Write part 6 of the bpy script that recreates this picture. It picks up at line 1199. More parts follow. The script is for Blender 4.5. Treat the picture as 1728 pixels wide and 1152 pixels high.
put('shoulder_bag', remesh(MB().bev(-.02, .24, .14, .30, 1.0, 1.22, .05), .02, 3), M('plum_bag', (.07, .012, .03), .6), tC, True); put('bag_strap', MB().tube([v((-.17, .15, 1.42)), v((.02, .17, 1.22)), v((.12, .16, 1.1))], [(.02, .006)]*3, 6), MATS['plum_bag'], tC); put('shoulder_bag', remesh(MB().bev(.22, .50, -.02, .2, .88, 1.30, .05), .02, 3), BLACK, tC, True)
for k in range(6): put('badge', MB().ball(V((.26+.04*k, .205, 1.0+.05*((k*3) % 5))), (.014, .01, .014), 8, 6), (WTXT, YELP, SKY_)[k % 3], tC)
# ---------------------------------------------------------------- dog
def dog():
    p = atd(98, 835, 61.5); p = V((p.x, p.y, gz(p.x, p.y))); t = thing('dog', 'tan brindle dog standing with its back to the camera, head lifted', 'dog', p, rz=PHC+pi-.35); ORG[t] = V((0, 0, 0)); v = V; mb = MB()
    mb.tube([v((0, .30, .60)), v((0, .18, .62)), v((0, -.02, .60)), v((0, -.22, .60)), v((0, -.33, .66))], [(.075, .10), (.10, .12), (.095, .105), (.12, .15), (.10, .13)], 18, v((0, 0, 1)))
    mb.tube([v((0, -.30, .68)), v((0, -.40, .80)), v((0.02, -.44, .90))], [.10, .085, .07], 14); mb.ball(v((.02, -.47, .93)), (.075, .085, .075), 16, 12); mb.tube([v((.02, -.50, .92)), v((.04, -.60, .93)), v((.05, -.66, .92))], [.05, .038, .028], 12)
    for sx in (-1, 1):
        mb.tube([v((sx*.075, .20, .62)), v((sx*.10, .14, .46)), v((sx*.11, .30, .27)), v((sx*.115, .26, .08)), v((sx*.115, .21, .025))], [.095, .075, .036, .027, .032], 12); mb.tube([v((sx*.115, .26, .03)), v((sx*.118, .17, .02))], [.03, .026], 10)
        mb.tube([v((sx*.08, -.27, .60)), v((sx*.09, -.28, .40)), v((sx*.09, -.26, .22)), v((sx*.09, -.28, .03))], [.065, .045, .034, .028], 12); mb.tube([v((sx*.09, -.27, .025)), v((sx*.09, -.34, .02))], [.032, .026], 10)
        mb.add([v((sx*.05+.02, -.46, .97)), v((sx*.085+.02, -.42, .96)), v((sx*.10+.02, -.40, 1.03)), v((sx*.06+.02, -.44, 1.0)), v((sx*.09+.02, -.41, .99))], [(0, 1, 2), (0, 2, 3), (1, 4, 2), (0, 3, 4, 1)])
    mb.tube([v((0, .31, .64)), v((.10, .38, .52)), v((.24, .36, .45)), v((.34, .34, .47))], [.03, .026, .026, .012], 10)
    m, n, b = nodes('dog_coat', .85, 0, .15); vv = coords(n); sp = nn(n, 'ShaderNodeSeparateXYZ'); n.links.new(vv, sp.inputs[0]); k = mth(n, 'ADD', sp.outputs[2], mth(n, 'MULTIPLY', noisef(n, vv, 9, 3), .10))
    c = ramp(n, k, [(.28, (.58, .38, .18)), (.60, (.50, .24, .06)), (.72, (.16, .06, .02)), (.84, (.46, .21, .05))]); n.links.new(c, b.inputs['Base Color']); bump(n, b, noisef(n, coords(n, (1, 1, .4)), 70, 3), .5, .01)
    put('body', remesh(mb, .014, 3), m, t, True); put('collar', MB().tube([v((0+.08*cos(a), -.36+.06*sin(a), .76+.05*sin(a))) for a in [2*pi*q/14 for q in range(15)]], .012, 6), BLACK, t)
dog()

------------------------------

### WORK TO BE COMPLETED
Write out the whole listing exactly.

### SOLVED EXERCISE
Write part 6 of the bpy script that recreates this picture. It picks up at line 1199. More parts follow. The script is for Blender 4.5. Treat the picture as 1728 pixels wide and 1152 pixels high.
put('shoulder_bag', remesh(MB().bev(-.02, .24, .14, .30, 1.0, 1.22, .05), .02, 3), M('plum_bag', (.07, .012, .03), .6), tC, True); put('bag_strap', MB().tube([v((-.17, .15, 1.42)), v((.02, .17, 1.22)), v((.12, .16, 1.1))], [(.02, .006)]*3, 6), MATS['plum_bag'], tC); put('shoulder_bag', remesh(MB().bev(.22, .50, -.02, .2, .88, 1.30, .05), .02, 3), BLACK, tC, True)
for k in range(6): put('badge', MB().ball(V((.26+.04*k, .205, 1.0+.05*((k*3) % 5))), (.014, .01, .014), 8, 6), (WTXT, YELP, SKY_)[k % 3], tC)
# ---------------------------------------------------------------- dog
def dog():
    p = atd(98, 835, 61.5); p = V((p.x, p.y, gz(p.x, p.y))); t = thing('dog', 'tan brindle dog standing with its back to the camera, head lifted', 'dog', p, rz=PHC+pi-.35); ORG[t] = V((0, 0, 0)); v = V; mb = MB()
    mb.tube([v((0, .30, .60)), v((0, .18, .62)), v((0, -.02, .60)), v((0, -.22, .60)), v((0, -.33, .66))], [(.075, .10), (.10, .12), (.095, .105), (.12, .15), (.10, .13)], 18, v((0, 0, 1)))
    mb.tube([v((0, -.30, .68)), v((0, -.40, .80)), v((0.02, -.44, .90))], [.10, .085, .07], 14); mb.ball(v((.02, -.47, .93)), (.075, .085, .075), 16, 12); mb.tube([v((.02, -.50, .92)), v((.04, -.60, .93)), v((.05, -.66, .92))], [.05, .038, .028], 12)
    for sx in (-1, 1):
        mb.tube([v((sx*.075, .20, .62)), v((sx*.10, .14, .46)), v((sx*.11, .30, .27)), v((sx*.115, .26, .08)), v((sx*.115, .21, .025))], [.095, .075, .036, .027, .032], 12); mb.tube([v((sx*.115, .26, .03)), v((sx*.118, .17, .02))], [.03, .026], 10)
        mb.tube([v((sx*.08, -.27, .60)), v((sx*.09, -.28, .40)), v((sx*.09, -.26, .22)), v((sx*.09, -.28, .03))], [.065, .045, .034, .028], 12); mb.tube([v((sx*.09, -.27, .025)), v((sx*.09, -.34, .02))], [.032, .026], 10)
        mb.add([v((sx*.05+.02, -.46, .97)), v((sx*.085+.02, -.42, .96)), v((sx*.10+.02, -.40, 1.03)), v((sx*.06+.02, -.44, 1.0)), v((sx*.09+.02, -.41, .99))], [(0, 1, 2), (0, 2, 3), (1, 4, 2), (0, 3, 4, 1)])
    mb.tube([v((0, .31, .64)), v((.10, .38, .52)), v((.24, .36, .45)), v((.34, .34, .47))], [.03, .026, .026, .012], 10)
    m, n, b = nodes('dog_coat', .85, 0, .15); vv = coords(n); sp = nn(n, 'ShaderNodeSeparateXYZ'); n.links.new(vv, sp.inputs[0]); k = mth(n, 'ADD', sp.outputs[2], mth(n, 'MULTIPLY', noisef(n, vv, 9, 3), .10))
    c = ramp(n, k, [(.28, (.58, .38, .18)), (.60, (.50, .24, .06)), (.72, (.16, .06, .02)), (.84, (.46, .21, .05))]); n.links.new(c, b.inputs['Base Color']); bump(n, b, noisef(n, coords(n, (1, 1, .4)), 70, 3), .5, .01)
    put('body', remesh(mb, .014, 3), m, t, True); put('collar', MB().tube([v((0+.08*cos(a), -.36+.06*sin(a), .76+.05*sin(a))) for a in [2*pi*q/14 for q in range(15)]], .012, 6), BLACK, t)
dog()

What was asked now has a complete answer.